Launched like a thunderbolt at the house of Ahab, Jehu makes right for Jezreel with impetuous, impatient speed. A watchman on the palace tower catches afar the dust of the advancing cavalcade, and cries, I see a company! Guilt, which sleeps uneasy even on downy pillows, awakens, on the circumstance being reported to him, the monarch’s fears. A horseman is quickly despatched with the question, Is it peace? Thus, pulling up his steed, he accosts the leader of the company, who, drawing no rein, replies, in a tone neither to be challenged nor disobeyed, What hast thou to do with peace? Get thee behind me! Failing the first’s return, a second horseman gallops forth to carry the same question and meet the same reception. Sweeping on like a hurricane, the band is now near enough for the watchman to tell, “He came near unto them, and cometh not again;” and also to add, as he marks how their leader is shaking the reins and lashing the steeds of his bounding chariot, “The driving is like the driving of Jehu, the son of Nimshi; for he driveth furiously.” Displaying a courage that seemed his only redeeming quality, or bereaved of sense, according to the saying, Whom God intends to destroy He first makes mad, Joram instantly throws himself into his chariot, advances to meet the band, and demands of its leader, Is it peace, Jehu?
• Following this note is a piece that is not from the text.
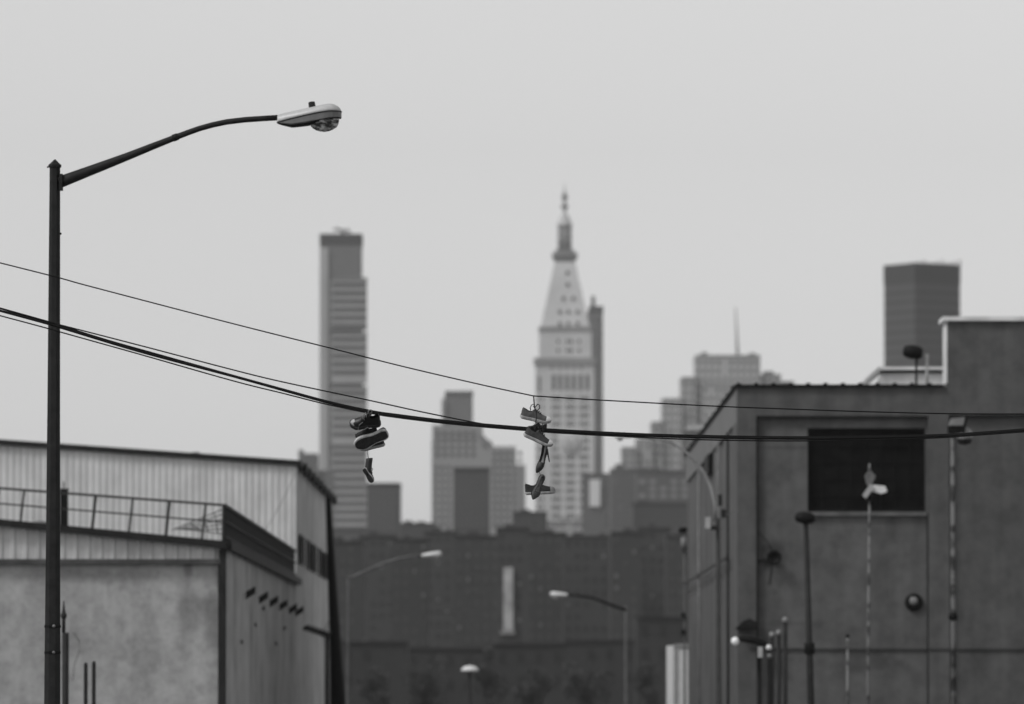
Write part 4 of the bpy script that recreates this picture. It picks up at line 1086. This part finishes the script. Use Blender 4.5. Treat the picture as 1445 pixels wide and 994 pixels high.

What peace, is the other’s answer, so long as the whoredoms of thy mother and her witchcrafts are so many? With the words that leave his lips an arrow leaves his bow to transfix the flying king—entering in at his back and passing out at his breast; and when he is cast, a bloody corpse, into Naboth’s vineyard, and dogs are crunching his mother’s bones, and Jehu has climbed the throne, and Elisha walks abroad with his head safe on his shoulders, and the curtain falls on the stage of these tragic and righteous scenes, it was a time for the few pious men of that guilty land to sing, “Lo thine enemies, O Lord, lo thine enemies shall perish; but the righteous shall flourish like the palm-tree: they shall grow like a cedar of Lebanon.”

Such was the mission of Jehu, the son of Nimshi. How different that of Jesus, the Son of God! They might have been identical; presented at least grounds of comparison rather than grounds of striking contrast. Yet so remarkable is the contrast that Jehu’s mission—and therefore have we related the story—forms as effective a background to Christ’s, as the black rain-cloud to the bright bow which spans it. The cause of the difference lies in God’s free, gracious, sovereign mercy—in nothing else; for had mankind, at the tidings that the Son of God, attended by a train of holy angels, was approaching, met Him on the confines of our world with Joram’s question, “Is it peace?” that question might justly have met with Jehu’s answer, “What hast thou to do with peace?”—what have you done to obtain it, or to deserve it? Yet, glory be to God in the highest, it is peace—peace more plainly and fully announced in these most gracious words, “It pleased the Father that in him should all fulness dwell; and, having made peace through the blood of his cross, by him to reconcile all things to himself, whether they be things on earth, or things in heaven.”